Exercise:
Stop after the line containing "rw2, sd_, bev=.018)": print each line exactly from the first line of the listing up to that point.

Data excerpt:
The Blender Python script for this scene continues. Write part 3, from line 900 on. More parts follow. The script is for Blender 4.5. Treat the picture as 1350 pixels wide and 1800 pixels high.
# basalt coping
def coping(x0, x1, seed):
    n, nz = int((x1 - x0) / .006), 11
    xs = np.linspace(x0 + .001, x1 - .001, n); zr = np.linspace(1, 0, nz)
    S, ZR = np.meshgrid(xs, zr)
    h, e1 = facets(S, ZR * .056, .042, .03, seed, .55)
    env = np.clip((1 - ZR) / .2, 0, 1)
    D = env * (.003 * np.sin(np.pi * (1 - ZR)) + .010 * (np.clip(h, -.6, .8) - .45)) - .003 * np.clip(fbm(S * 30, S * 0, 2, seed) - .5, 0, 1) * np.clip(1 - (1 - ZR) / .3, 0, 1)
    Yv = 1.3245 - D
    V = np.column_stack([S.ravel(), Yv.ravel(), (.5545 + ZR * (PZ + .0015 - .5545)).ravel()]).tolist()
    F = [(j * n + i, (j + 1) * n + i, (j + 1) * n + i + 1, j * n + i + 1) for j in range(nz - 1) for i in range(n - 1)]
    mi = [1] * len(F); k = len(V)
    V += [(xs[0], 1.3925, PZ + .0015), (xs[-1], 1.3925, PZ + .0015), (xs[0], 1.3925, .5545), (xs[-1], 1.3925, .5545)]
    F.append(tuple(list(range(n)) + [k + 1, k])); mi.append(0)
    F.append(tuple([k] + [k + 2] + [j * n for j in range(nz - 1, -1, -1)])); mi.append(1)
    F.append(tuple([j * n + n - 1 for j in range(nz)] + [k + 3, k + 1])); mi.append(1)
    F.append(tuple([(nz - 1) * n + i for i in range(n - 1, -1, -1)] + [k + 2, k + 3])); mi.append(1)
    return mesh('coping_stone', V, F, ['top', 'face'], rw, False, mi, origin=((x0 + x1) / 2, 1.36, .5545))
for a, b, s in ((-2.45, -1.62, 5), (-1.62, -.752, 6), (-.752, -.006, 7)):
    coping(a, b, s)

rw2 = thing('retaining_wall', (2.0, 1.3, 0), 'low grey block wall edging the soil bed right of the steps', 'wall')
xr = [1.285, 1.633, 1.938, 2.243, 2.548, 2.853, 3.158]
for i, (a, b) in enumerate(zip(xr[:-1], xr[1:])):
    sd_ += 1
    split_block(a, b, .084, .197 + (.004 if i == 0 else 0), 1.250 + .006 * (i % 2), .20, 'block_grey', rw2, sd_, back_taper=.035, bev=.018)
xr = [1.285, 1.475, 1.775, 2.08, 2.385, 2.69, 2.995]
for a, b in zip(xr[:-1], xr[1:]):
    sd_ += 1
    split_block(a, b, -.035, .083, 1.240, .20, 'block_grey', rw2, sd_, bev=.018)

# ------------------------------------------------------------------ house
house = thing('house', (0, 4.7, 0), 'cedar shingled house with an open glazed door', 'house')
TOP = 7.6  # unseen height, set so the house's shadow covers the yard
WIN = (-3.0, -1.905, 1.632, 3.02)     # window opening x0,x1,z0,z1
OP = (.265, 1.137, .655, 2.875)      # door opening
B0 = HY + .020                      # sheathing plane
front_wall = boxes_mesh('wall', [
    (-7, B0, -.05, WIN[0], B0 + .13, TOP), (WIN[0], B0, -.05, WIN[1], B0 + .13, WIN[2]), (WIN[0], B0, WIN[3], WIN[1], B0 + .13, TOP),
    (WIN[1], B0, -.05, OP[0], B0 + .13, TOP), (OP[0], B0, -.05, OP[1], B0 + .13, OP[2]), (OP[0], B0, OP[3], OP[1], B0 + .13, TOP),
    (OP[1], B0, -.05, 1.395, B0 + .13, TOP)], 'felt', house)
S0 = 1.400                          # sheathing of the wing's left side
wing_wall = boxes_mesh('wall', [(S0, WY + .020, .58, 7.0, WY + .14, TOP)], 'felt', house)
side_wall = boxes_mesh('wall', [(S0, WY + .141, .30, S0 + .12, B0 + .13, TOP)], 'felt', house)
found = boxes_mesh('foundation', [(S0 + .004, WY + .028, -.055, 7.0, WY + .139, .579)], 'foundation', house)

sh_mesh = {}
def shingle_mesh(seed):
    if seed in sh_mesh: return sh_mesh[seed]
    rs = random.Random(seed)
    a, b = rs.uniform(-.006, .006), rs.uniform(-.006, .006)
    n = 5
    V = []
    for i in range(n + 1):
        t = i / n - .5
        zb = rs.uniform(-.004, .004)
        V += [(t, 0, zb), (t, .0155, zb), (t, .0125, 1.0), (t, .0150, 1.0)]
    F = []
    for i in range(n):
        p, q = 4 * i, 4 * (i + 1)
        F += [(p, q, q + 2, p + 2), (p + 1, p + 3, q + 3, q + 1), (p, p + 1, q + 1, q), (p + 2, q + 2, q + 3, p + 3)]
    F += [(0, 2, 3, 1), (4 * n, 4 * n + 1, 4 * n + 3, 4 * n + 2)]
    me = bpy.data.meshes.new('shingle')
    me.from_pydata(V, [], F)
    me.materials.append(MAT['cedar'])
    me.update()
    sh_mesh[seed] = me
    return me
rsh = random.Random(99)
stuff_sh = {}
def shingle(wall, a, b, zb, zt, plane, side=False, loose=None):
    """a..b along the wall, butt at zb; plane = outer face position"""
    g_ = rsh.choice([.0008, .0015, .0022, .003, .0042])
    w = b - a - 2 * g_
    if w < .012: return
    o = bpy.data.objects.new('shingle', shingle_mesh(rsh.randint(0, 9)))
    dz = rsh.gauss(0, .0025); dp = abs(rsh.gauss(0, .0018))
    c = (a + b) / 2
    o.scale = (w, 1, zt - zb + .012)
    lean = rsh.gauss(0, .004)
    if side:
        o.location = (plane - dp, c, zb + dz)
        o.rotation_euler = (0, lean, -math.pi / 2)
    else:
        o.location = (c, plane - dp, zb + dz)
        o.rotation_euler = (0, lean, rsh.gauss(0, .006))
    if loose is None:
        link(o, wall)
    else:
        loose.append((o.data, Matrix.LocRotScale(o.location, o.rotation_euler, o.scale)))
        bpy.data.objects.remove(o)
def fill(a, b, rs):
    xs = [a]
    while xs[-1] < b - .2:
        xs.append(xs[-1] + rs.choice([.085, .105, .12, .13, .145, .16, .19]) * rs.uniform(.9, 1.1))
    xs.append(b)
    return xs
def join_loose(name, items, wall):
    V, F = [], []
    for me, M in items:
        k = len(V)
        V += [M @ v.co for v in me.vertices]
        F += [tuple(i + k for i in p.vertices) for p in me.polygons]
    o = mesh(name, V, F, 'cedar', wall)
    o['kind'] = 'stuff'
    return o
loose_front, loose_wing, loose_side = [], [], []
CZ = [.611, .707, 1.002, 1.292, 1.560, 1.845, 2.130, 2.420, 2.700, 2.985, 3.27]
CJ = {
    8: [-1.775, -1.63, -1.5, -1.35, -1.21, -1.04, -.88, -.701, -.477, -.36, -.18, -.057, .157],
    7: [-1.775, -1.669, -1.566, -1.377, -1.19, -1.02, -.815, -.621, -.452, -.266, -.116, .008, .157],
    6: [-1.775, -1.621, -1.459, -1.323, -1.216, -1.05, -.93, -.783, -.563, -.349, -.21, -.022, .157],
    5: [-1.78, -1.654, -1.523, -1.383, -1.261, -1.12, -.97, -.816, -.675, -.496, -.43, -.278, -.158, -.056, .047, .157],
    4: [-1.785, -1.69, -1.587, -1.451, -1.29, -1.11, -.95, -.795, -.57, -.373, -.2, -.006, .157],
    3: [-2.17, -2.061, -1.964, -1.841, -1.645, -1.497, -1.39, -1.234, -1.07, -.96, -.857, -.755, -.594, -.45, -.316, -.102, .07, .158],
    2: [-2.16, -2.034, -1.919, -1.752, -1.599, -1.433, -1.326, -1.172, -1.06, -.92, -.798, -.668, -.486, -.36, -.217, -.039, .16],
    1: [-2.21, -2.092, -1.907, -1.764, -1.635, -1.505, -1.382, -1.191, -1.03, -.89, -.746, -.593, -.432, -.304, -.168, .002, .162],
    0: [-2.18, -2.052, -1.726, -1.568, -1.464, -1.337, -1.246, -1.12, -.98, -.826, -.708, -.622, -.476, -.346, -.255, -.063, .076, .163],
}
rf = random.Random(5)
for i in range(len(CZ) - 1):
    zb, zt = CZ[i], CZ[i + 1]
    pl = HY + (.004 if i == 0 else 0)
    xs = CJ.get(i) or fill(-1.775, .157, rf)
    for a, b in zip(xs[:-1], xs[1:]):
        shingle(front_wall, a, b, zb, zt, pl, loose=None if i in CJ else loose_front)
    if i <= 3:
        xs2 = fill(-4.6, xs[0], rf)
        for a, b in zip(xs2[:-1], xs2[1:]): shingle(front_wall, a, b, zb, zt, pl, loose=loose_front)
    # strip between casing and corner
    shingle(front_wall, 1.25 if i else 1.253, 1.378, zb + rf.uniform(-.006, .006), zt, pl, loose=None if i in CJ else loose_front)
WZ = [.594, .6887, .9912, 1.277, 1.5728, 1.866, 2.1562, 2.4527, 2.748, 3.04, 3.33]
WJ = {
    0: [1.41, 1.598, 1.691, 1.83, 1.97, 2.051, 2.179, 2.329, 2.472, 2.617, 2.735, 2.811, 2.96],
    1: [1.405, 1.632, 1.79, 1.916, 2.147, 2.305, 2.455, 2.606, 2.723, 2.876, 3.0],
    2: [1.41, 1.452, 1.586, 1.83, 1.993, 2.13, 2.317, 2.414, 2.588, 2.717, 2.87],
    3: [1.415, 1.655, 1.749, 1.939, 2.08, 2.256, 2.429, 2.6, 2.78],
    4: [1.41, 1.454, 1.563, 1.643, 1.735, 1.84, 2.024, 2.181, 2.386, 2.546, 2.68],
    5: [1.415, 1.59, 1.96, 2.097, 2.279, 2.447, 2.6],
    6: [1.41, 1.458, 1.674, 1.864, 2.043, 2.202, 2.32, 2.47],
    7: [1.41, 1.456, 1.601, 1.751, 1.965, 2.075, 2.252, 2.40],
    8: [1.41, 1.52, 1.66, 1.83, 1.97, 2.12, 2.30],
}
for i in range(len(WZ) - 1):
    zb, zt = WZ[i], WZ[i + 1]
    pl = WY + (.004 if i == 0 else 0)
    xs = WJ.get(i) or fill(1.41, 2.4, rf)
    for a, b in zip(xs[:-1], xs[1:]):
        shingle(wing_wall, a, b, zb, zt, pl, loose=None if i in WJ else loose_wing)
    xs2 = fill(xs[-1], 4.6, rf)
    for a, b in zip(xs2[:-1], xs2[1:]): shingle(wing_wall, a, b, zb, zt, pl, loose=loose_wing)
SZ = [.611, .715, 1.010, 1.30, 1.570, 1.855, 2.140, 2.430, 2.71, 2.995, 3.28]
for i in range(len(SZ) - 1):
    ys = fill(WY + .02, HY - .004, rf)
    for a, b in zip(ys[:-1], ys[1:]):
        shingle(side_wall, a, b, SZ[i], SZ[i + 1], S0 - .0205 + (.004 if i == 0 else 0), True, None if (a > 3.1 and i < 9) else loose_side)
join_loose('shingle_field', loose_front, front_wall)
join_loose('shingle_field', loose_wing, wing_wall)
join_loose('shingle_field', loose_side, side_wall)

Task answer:
The Blender Python script for this scene continues. Write part 3, from line 900 on. More parts follow. The script is for Blender 4.5. Treat the picture as 1350 pixels wide and 1800 pixels high.
# basalt coping
def coping(x0, x1, seed):
    n, nz = int((x1 - x0) / .006), 11
    xs = np.linspace(x0 + .001, x1 - .001, n); zr = np.linspace(1, 0, nz)
    S, ZR = np.meshgrid(xs, zr)
    h, e1 = facets(S, ZR * .056, .042, .03, seed, .55)
    env = np.clip((1 - ZR) / .2, 0, 1)
    D = env * (.003 * np.sin(np.pi * (1 - ZR)) + .010 * (np.clip(h, -.6, .8) - .45)) - .003 * np.clip(fbm(S * 30, S * 0, 2, seed) - .5, 0, 1) * np.clip(1 - (1 - ZR) / .3, 0, 1)
    Yv = 1.3245 - D
    V = np.column_stack([S.ravel(), Yv.ravel(), (.5545 + ZR * (PZ + .0015 - .5545)).ravel()]).tolist()
    F = [(j * n + i, (j + 1) * n + i, (j + 1) * n + i + 1, j * n + i + 1) for j in range(nz - 1) for i in range(n - 1)]
    mi = [1] * len(F); k = len(V)
    V += [(xs[0], 1.3925, PZ + .0015), (xs[-1], 1.3925, PZ + .0015), (xs[0], 1.3925, .5545), (xs[-1], 1.3925, .5545)]
    F.append(tuple(list(range(n)) + [k + 1, k])); mi.append(0)
    F.append(tuple([k] + [k + 2] + [j * n for j in range(nz - 1, -1, -1)])); mi.append(1)
    F.append(tuple([j * n + n - 1 for j in range(nz)] + [k + 3, k + 1])); mi.append(1)
    F.append(tuple([(nz - 1) * n + i for i in range(n - 1, -1, -1)] + [k + 2, k + 3])); mi.append(1)
    return mesh('coping_stone', V, F, ['top', 'face'], rw, False, mi, origin=((x0 + x1) / 2, 1.36, .5545))
for a, b, s in ((-2.45, -1.62, 5), (-1.62, -.752, 6), (-.752, -.006, 7)):
    coping(a, b, s)

rw2 = thing('retaining_wall', (2.0, 1.3, 0), 'low grey block wall edging the soil bed right of the steps', 'wall')
xr = [1.285, 1.633, 1.938, 2.243, 2.548, 2.853, 3.158]
for i, (a, b) in enumerate(zip(xr[:-1], xr[1:])):
    sd_ += 1
    split_block(a, b, .084, .197 + (.004 if i == 0 else 0), 1.250 + .006 * (i % 2), .20, 'block_grey', rw2, sd_, back_taper=.035, bev=.018)
xr = [1.285, 1.475, 1.775, 2.08, 2.385, 2.69, 2.995]
for a, b in zip(xr[:-1], xr[1:]):
    sd_ += 1
    split_block(a, b, -.035, .083, 1.240, .20, 'block_grey', rw2, sd_, bev=.018)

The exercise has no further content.